## BEGIN Data segment

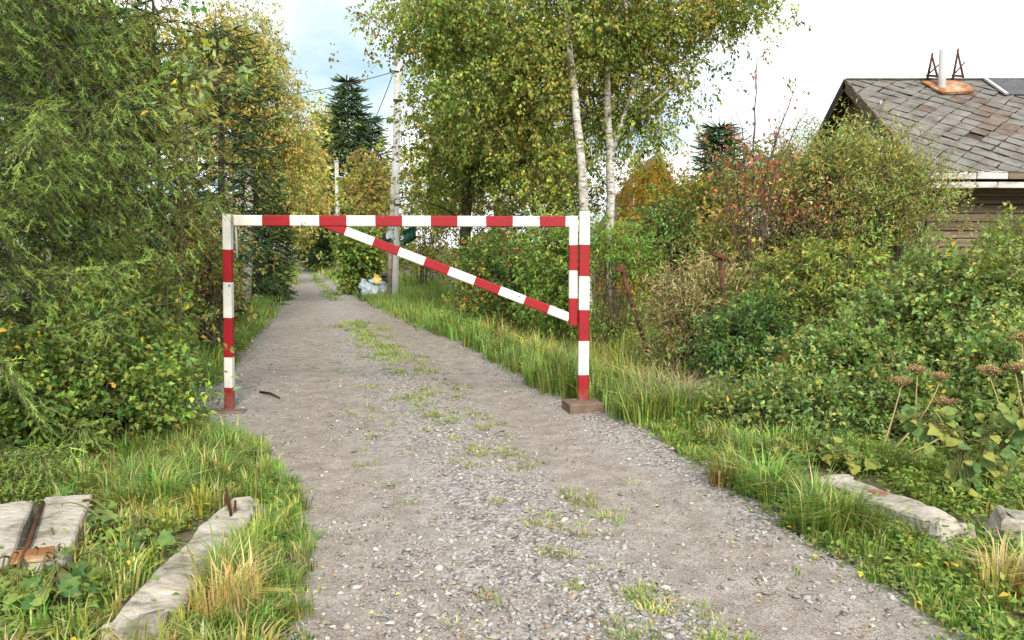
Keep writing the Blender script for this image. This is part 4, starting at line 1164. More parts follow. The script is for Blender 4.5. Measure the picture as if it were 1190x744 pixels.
for i, (px, Y, lobes_, lab, pal) in enumerate((
        (312, 33, [lobe(322, 235, 33, 26, 60, 1.2), lobe(335, 180, 33, 26, 60, 1.2)], 'olive tree on the left of the road beyond the second dark spruce', OLIVES),
        (332, 48, [lobe(340, 235, 48, 20, 55, 1.3), lobe(352, 205, 48, 20, 60, 1.3)], 'yellowish tree on the left where the road narrows', BIRCH_Y),
        (338, 75, [lobe(345, 250, 75, 16, 40, 1.6), lobe(340, 215, 75, 16, 40, 1.6)], 'dark tree closing the left side of the far road', HEDGE))):
    bushy('roadside_tree', lab, 'tree', gbase(px, Y), lobes_, 55, 10, 9, 0.0053 * Y + 0.02, pal, 40 + i,
          trunk=[(*gbase(px, Y), .12), (*at(px + 8, 200, Y), .05)], sig=0.011 * Y, twig_len=0.013 * Y, narrow=0.7, limb_r=0.03)

# --- far end of the road and its right side
for i, (px, Y, lobes_, lab, pal) in enumerate((
        (362, 118, [lobe(355, 262, 118, 22, 28, 3), lobe(372, 240, 118, 22, 40, 3)], 'hazy green trees closing the far end of the road', [(3, (0.14, .17, .09)), (2, OLIVE)]),
        (382, 62, [lobe(384, 268, 62, 14, 26, 1.2), lobe(380, 235, 62, 14, 40, 1.2)], 'yellow-green shrub right of the far road end', [(3, G_LIGHT), (2, YEL), (2, OLIVE)]),
        (372, 70, [lobe(382, 165, 70, 16, 50, 1.8), lobe(372, 215, 70, 16, 40, 1.5)], 'golden tree left of the tall dark spruce', BIRCH_Y),
        (418, 40, [lobe(420, 265, 40, 24, 45, 1.2), lobe(418, 225, 40, 22, 40, 1.2)], 'olive shrub below the dark spruce, left of the utility pole', OLIVES),
        (432, 33, [lobe(432, 250, 33, 26, 62, 1.2), lobe(428, 200, 33, 22, 35, 1.0)], 'brownish shrub just left of the utility pole', [(3, OLIVE), (2, (0.19, .14, .06)), (2, (0.16, .16, .045))]),
        (418, 27.5, [lobe(418, 288, 27.5, 24, 26, .7)], 'low dark green shrub behind the rubbish bags', HEDGE))):
    bushy('far_shrub', lab, 'shrub', gbase(px, Y), lobes_, 50, 10, 9, 0.0046 * Y + 0.02, pal, 50 + i, sig=0.009 * Y, twig_len=0.010 * Y, narrow=0.7, limb_r=0.009)
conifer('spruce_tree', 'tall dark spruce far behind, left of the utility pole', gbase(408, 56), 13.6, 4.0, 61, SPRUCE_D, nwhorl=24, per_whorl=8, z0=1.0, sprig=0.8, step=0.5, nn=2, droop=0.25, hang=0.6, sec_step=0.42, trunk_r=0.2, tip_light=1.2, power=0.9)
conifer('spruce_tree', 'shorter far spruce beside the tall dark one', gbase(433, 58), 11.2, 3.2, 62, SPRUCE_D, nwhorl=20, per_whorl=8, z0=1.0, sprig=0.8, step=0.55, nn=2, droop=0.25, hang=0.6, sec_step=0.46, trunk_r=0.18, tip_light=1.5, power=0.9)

# --- birches behind the barrier
bushy('birch_tree', 'birch with leaning white trunk behind the hinge post', 'tree', gbase(684, 15),
      [lobe(590, 40, 15.2, 115, 100, 1.4), lobe(690, -10, 15.5, 110, 90, 1.3), lobe(560, 130, 15.2, 70, 60, 1.2), lobe(620, 170, 15.3, 52, 45, .9), lobe(505, 15, 15.2, 85, 60, 1.0), lobe(640, -160, 15, 110, 120, 1.6, 2.5), lobe(690, 130, 16.8, 45, 60, .7), lobe(625, 205, 15.5, 52, 40, .9)],
      195, 19, 13, 0.074, BIRCH, 71, trunk=[(*gbase(684, 15), .10), (*at(678, 215, 15), .088), (*at(672, 150, 15), .078), (*at(660, 40, 15), .06), (*at(650, -120, 15), .05), (*at(648, -260, 15), .015)], trunk_mat='birch_bark',
      sig=0.30, twig_len=0.5, droop=0.6, narrow=0.68, limb_r=0.028)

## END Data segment

Leave out the pictures and reproduce the rest of the listing exactly.

Keep writing the Blender script for this image. This is part 4, starting at line 1164. More parts follow. The script is for Blender 4.5. Measure the picture as if it were 1190x744 pixels.
for i, (px, Y, lobes_, lab, pal) in enumerate((
        (312, 33, [lobe(322, 235, 33, 26, 60, 1.2), lobe(335, 180, 33, 26, 60, 1.2)], 'olive tree on the left of the road beyond the second dark spruce', OLIVES),
        (332, 48, [lobe(340, 235, 48, 20, 55, 1.3), lobe(352, 205, 48, 20, 60, 1.3)], 'yellowish tree on the left where the road narrows', BIRCH_Y),
        (338, 75, [lobe(345, 250, 75, 16, 40, 1.6), lobe(340, 215, 75, 16, 40, 1.6)], 'dark tree closing the left side of the far road', HEDGE))):
    bushy('roadside_tree', lab, 'tree', gbase(px, Y), lobes_, 55, 10, 9, 0.0053 * Y + 0.02, pal, 40 + i,
          trunk=[(*gbase(px, Y), .12), (*at(px + 8, 200, Y), .05)], sig=0.011 * Y, twig_len=0.013 * Y, narrow=0.7, limb_r=0.03)

# --- far end of the road and its right side
for i, (px, Y, lobes_, lab, pal) in enumerate((
        (362, 118, [lobe(355, 262, 118, 22, 28, 3), lobe(372, 240, 118, 22, 40, 3)], 'hazy green trees closing the far end of the road', [(3, (0.14, .17, .09)), (2, OLIVE)]),
        (382, 62, [lobe(384, 268, 62, 14, 26, 1.2), lobe(380, 235, 62, 14, 40, 1.2)], 'yellow-green shrub right of the far road end', [(3, G_LIGHT), (2, YEL), (2, OLIVE)]),
        (372, 70, [lobe(382, 165, 70, 16, 50, 1.8), lobe(372, 215, 70, 16, 40, 1.5)], 'golden tree left of the tall dark spruce', BIRCH_Y),
        (418, 40, [lobe(420, 265, 40, 24, 45, 1.2), lobe(418, 225, 40, 22, 40, 1.2)], 'olive shrub below the dark spruce, left of the utility pole', OLIVES),
        (432, 33, [lobe(432, 250, 33, 26, 62, 1.2), lobe(428, 200, 33, 22, 35, 1.0)], 'brownish shrub just left of the utility pole', [(3, OLIVE), (2, (0.19, .14, .06)), (2, (0.16, .16, .045))]),
        (418, 27.5, [lobe(418, 288, 27.5, 24, 26, .7)], 'low dark green shrub behind the rubbish bags', HEDGE))):
    bushy('far_shrub', lab, 'shrub', gbase(px, Y), lobes_, 50, 10, 9, 0.0046 * Y + 0.02, pal, 50 + i, sig=0.009 * Y, twig_len=0.010 * Y, narrow=0.7, limb_r=0.009)
conifer('spruce_tree', 'tall dark spruce far behind, left of the utility pole', gbase(408, 56), 13.6, 4.0, 61, SPRUCE_D, nwhorl=24, per_whorl=8, z0=1.0, sprig=0.8, step=0.5, nn=2, droop=0.25, hang=0.6, sec_step=0.42, trunk_r=0.2, tip_light=1.2, power=0.9)
conifer('spruce_tree', 'shorter far spruce beside the tall dark one', gbase(433, 58), 11.2, 3.2, 62, SPRUCE_D, nwhorl=20, per_whorl=8, z0=1.0, sprig=0.8, step=0.55, nn=2, droop=0.25, hang=0.6, sec_step=0.46, trunk_r=0.18, tip_light=1.5, power=0.9)

# --- birches behind the barrier
bushy('birch_tree', 'birch with leaning white trunk behind the hinge post', 'tree', gbase(684, 15),
      [lobe(590, 40, 15.2, 115, 100, 1.4), lobe(690, -10, 15.5, 110, 90, 1.3), lobe(560, 130, 15.2, 70, 60, 1.2), lobe(620, 170, 15.3, 52, 45, .9), lobe(505, 15, 15.2, 85, 60, 1.0), lobe(640, -160, 15, 110, 120, 1.6, 2.5), lobe(690, 130, 16.8, 45, 60, .7), lobe(625, 205, 15.5, 52, 40, .9)],
      195, 19, 13, 0.074, BIRCH, 71, trunk=[(*gbase(684, 15), .10), (*at(678, 215, 15), .088), (*at(672, 150, 15), .078), (*at(660, 40, 15), .06), (*at(650, -120, 15), .05), (*at(648, -260, 15), .015)], trunk_mat='birch_bark',
      sig=0.30, twig_len=0.5, droop=0.6, narrow=0.68, limb_r=0.028)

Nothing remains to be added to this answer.